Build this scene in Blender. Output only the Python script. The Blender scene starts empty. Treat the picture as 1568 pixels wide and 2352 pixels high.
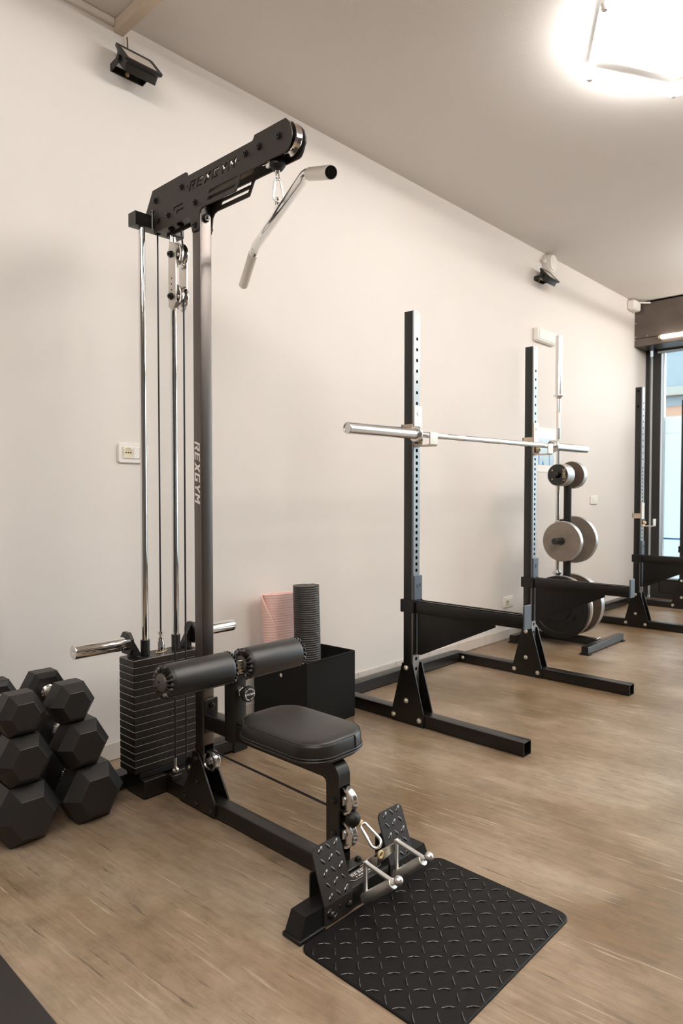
import bpy, bmesh, math, random
from mathutils import Vector, Matrix, Euler
random.seed(7)
S = bpy.context.scene
COL = S.collection
R = math.radians

# ------------------------------------------------------------------ camera, world, exposure
cam_d = bpy.data.cameras.new('camera')
cam_d.sensor_fit = 'VERTICAL'; cam_d.sensor_height = 36.0
cam_d.lens = 1560.0 / 2352.0 * 36.0
cam_d.clip_start = 0.05; cam_d.clip_end = 200
cam_d.dof.use_dof = True; cam_d.dof.focus_distance = 2.25; cam_d.dof.aperture_fstop = 5.0
cam = bpy.data.objects.new('camera', cam_d); COL.objects.link(cam)
cam.location = (0, 0, 1.1)
cam.rotation_euler = (R(90 - 1.689), 0, R(43.376 - 90))
S.camera = cam

W = bpy.data.worlds.new('world'); S.world = W; W.use_nodes = True
W.node_tree.nodes['Background'].inputs[0].default_value = (0.86, 0.945, 1.0, 1)
W.node_tree.nodes['Background'].inputs[1].default_value = 3.9

S.view_settings.view_transform = 'Standard'
S.view_settings.look = 'None'
S.view_settings.gamma = 1.0
S.view_settings.use_curve_mapping = False
S.view_settings.exposure = 0.60
S.cycles.max_bounces = 8; S.cycles.diffuse_bounces = 5; S.cycles.glossy_bounces = 5
S.cycles.transmission_bounces = 6; S.cycles.caustics_reflective = False; S.cycles.caustics_refractive = False
S.cycles.sample_clamp_indirect = 6.0
S.cycles.use_denoising = True

TUBE_POWER = 36.0      # emission strength of the led tubes on the ceiling
STRIP_POWER = 9.0

# ------------------------------------------------------------------ materials
def mat(name, base, rough=0.5, metal=0.0, spec=0.5, bump=0.0, bscale=300.0, var=0.0, vscale=8.0, coat=0.0):
    m = bpy.data.materials.new(name); m.use_nodes = True
    nt = m.node_tree; b = nt.nodes['Principled BSDF']
    b.inputs['Base Color'].default_value = (*base, 1)
    b.inputs['Roughness'].default_value = rough
    b.inputs['Metallic'].default_value = metal
    b.inputs['Specular IOR Level'].default_value = spec
    b.inputs['Coat Weight'].default_value = coat
    tc = None
    if bump or var:
        tc = nt.nodes.new('ShaderNodeTexCoord')
    if bump:
        n = nt.nodes.new('ShaderNodeTexNoise'); n.inputs['Scale'].default_value = bscale; n.inputs['Detail'].default_value = 2
        bp = nt.nodes.new('ShaderNodeBump'); bp.inputs['Strength'].default_value = bump; bp.inputs['Distance'].default_value = 0.002
        nt.links.new(tc.outputs['Object'], n.inputs['Vector'])
        nt.links.new(n.outputs['Fac'], bp.inputs['Height']); nt.links.new(bp.outputs['Normal'], b.inputs['Normal'])
    if var:
        n = nt.nodes.new('ShaderNodeTexNoise'); n.inputs['Scale'].default_value = vscale; n.inputs['Detail'].default_value = 6
        n.inputs['Roughness'].default_value = 0.65
        rp = nt.nodes.new('ShaderNodeValToRGB')
        rp.color_ramp.elements[0].position = 0.3; rp.color_ramp.elements[1].position = 0.7
        rp.color_ramp.elements[0].color = (*[c * (1 - var) for c in base], 1)
        rp.color_ramp.elements[1].color = (*[min(1, c * (1 + var)) for c in base], 1)
        nt.links.new(tc.outputs['Object'], n.inputs['Vector'])
        nt.links.new(n.outputs['Fac'], rp.inputs['Fac']); nt.links.new(rp.outputs['Color'], b.inputs['Base Color'])
    return m

def emis(name, col, power):
    m = bpy.data.materials.new(name); m.use_nodes = True
    nt = m.node_tree; nt.nodes.remove(nt.nodes['Principled BSDF'])
    e = nt.nodes.new('ShaderNodeEmission'); e.inputs[0].default_value = (*col, 1); e.inputs[1].default_value = power
    nt.links.new(e.outputs[0], nt.nodes['Material Output'].inputs[0])
    return m

M = {}
M['wall'] = mat('wall_paint', (0.815, 0.768, 0.722), 0.75, spec=0.25, bump=0.12, bscale=220, var=0.012, vscale=1.3)
M['darkwall'] = mat('dark_wall_paint', (0.17, 0.155, 0.145), 0.7, spec=0.3)
M['ceiling'] = mat('ceiling_paint', (0.73, 0.70, 0.675), 0.85, spec=0.2, bump=0.25, bscale=160)
M['tile'] = mat('baseboard_tile', (0.70, 0.64, 0.58), 0.35, var=0.07, vscale=9)
M['grout'] = mat('tile_grout', (0.42, 0.37, 0.33), 0.9)
M['beam'] = mat('beige_trunking', (0.66, 0.56, 0.44), 0.6)
M['black'] = mat('black_powder_coat', (0.0075, 0.0060, 0.0048), 0.36, spec=0.5, bump=0.04, bscale=900)
M['graphite'] = mat('graphite_steel_paint', (0.150, 0.132, 0.122), 0.33, metal=1.0, bump=0.02, bscale=900)
M['strip_reflect'] = mat('strip_window_reflection', (0.27, 0.272, 0.275), 0.36, metal=0.95)  # paler than the black posts: window reflection put into the front strip's colour
M['plate_reflect'] = mat('plate_window_reflection', (0.105, 0.125, 0.150), 0.42, metal=0.45, bump=0.03, bscale=500)  # blue-grey stands in for the window's reflection on black end and lock plates
M['rack'] = mat('black_rack_steel', (0.0060, 0.0048, 0.0040), 0.30, spec=0.55, bump=0.03, bscale=700)
M['plate_stack'] = mat('black_stack_paint', (0.010, 0.0082, 0.0070), 0.38, spec=0.5, bump=0.04, bscale=900)
M['edge'] = mat('pale_steel_edge', (0.30, 0.27, 0.24), 0.35, metal=0.6)  # paler steel colour for the top chamfers of the stack plates
M['bolt'] = mat('black_bolt', (0.02, 0.018, 0.017), 0.25, spec=0.6)
M['zinc'] = mat('zinc_bolt', (0.80, 0.76, 0.68), 0.28, metal=1.0)
M['chrome'] = mat('chrome', (0.82, 0.81, 0.80), 0.07, metal=1.0)
M['satin'] = mat('satin_steel', (0.74, 0.73, 0.72), 0.22, metal=1.0)
M['knurl'] = mat('knurled_steel', (0.78, 0.74, 0.68), 0.36, metal=1.0, bump=0.4, bscale=1500)
M['pewter'] = mat('bare_block_steel', (0.58, 0.54, 0.50), 0.32, metal=1.0, var=0.12, vscale=30)
M['leather'] = mat('black_leatherette', (0.011, 0.0095, 0.009), 0.36, spec=0.6, bump=0.2, bscale=750)
M['seam'] = mat('black_piping', (0.020, 0.018, 0.017), 0.40)
M['rubber'] = mat('black_rubber', (0.0065, 0.0055, 0.0052), 0.48, spec=0.35, bump=0.25, bscale=500, var=0.15, vscale=14)
M['dumbbell'] = mat('dumbbell_rubber', (0.0095, 0.0080, 0.0070), 0.43, spec=0.55, bump=0.18, bscale=420, var=0.12, vscale=18)
M['cable'] = mat('black_cable', (0.016, 0.014, 0.016), 0.35)
M['plastic'] = mat('black_plastic', (0.010, 0.009, 0.0085), 0.40)
M['grey_cap'] = mat('dark_grey_cap', (0.075, 0.068, 0.055), 0.42)
M['whiteplastic'] = mat('white_plastic', (0.90, 0.87, 0.82), 0.35)
M['ivory'] = mat('ivory_socket', (0.74, 0.66, 0.48), 0.4)
M['hole'] = mat('dark_hole', (0.006, 0.005, 0.005), 0.9, spec=0.1)
M['print'] = mat('white_print', (0.86, 0.82, 0.78), 0.5)
M['gold'] = mat('gold_print', (0.72, 0.55, 0.30), 0.5)
M['tan'] = mat('tan_backing', (0.34, 0.25, 0.155), 0.55)
M['fabric'] = mat('black_box_fabric', (0.010, 0.0098, 0.0088), 0.85, spec=0.25, bump=0.35, bscale=900)
M['pink'] = mat('pink_foam', (0.95, 0.65, 0.58), 0.7, spec=0.25)
M['greymat'] = mat('charcoal_foam', (0.035, 0.032, 0.030), 0.45, spec=0.5)
M['steelplate'] = mat('grey_cast_plate', (0.25, 0.208, 0.172), 0.50, metal=0.35, bump=0.15, bscale=160, var=0.16, vscale=14)
M['ribrubber'] = mat('glossy_tread_rubber', (0.016, 0.0135, 0.0125), 0.22, spec=1.0, coat=0.6)
M['rim'] = mat('pale_machined_rim', (0.55, 0.54, 0.53), 0.36, metal=0.8)
M['rust'] = mat('rusty_rim', (0.34, 0.20, 0.12), 0.6, metal=0.3)
M['brownplate'] = mat('brown_cast_plate', (0.125, 0.090, 0.066), 0.5, metal=0.2, var=0.15, vscale=14)
M['hook'] = mat('worn_white_hook', (0.72, 0.68, 0.61), 0.38, metal=0.3, var=0.06, vscale=30)
M['hooktan'] = mat('hook_edge_primer', (0.60, 0.47, 0.36), 0.45)
M['blackchrome'] = mat('black_chrome', (0.42, 0.37, 0.31), 0.20, metal=1.0)
M['arm'] = mat('matte_black_arm', (0.030, 0.0235, 0.0190), 0.5, spec=0.4, bump=0.04, bscale=900)
M['treadsteel'] = mat('tread_plate_steel', (0.026, 0.0215, 0.0190), 0.45, spec=0.4)
M['matrubber'] = mat('tread_mat_rubber', (0.0065, 0.0050, 0.0050), 0.55, spec=0.2, bump=0.15, bscale=500)
M['brightrod'] = mat('bright_plated_rod', (0.92, 0.91, 0.90), 0.33, metal=1.0)
M['lampglass'] = mat('floodlight_glass', (0.62, 0.54, 0.46), 0.15, spec=0.5)
M['shutter'] = mat('brown_shutter_sheet', (0.135, 0.110, 0.095), 0.33, metal=0.45, var=0.14, vscale=5)
M['frame'] = mat('dark_window_frame', (0.020, 0.019, 0.018), 0.35)
M['alu'] = mat('pale_aluminium', (0.62, 0.70, 0.74), 0.3, metal=0.6)
M['bluetape'] = mat('blue_strip', (0.03, 0.20, 0.55), 0.5)
M['cord'] = mat('brown_cord', (0.22, 0.13, 0.10), 0.5)
M['darkmat'] = mat('dark_rubber_mat', (0.022, 0.018, 0.017), 0.7, bump=0.4, bscale=350)
M['paver'] = mat('street_paving', (0.34, 0.34, 0.34), 0.8, var=0.1)
M['facade'] = mat('pale_facade', (0.15, 0.185, 0.205), 0.8, var=0.05)
M['ledge'] = mat('facade_ledge', (0.21, 0.21, 0.19), 0.8)
M['awning'] = mat('terracotta_awning', (0.26, 0.14, 0.09), 0.8)
M['winglass'] = mat('dark_street_glass', (0.25, 0.33, 0.38), 0.15)
M['tube'] = emis('led_tube', (1.0, 0.965, 0.925), TUBE_POWER)
M['strip'] = emis('led_strip_light', (1.0, 0.90, 0.74), STRIP_POWER)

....

Prompt — Only the lines from the start of the material through the line containing "W.node_tree.nodes['Background'].inputs[1].default_value = 3.9" should be transcribed. Pictures stay out.

Full response —
Build this scene in Blender. Output only the Python script. The Blender scene starts empty. Treat the picture as 1568 pixels wide and 2352 pixels high.
import bpy, bmesh, math, random
from mathutils import Vector, Matrix, Euler
random.seed(7)
S = bpy.context.scene
COL = S.collection
R = math.radians

# ------------------------------------------------------------------ camera, world, exposure
cam_d = bpy.data.cameras.new('camera')
cam_d.sensor_fit = 'VERTICAL'; cam_d.sensor_height = 36.0
cam_d.lens = 1560.0 / 2352.0 * 36.0
cam_d.clip_start = 0.05; cam_d.clip_end = 200
cam_d.dof.use_dof = True; cam_d.dof.focus_distance = 2.25; cam_d.dof.aperture_fstop = 5.0
cam = bpy.data.objects.new('camera', cam_d); COL.objects.link(cam)
cam.location = (0, 0, 1.1)
cam.rotation_euler = (R(90 - 1.689), 0, R(43.376 - 90))
S.camera = cam

W = bpy.data.worlds.new('world'); S.world = W; W.use_nodes = True
W.node_tree.nodes['Background'].inputs[0].default_value = (0.86, 0.945, 1.0, 1)
W.node_tree.nodes['Background'].inputs[1].default_value = 3.9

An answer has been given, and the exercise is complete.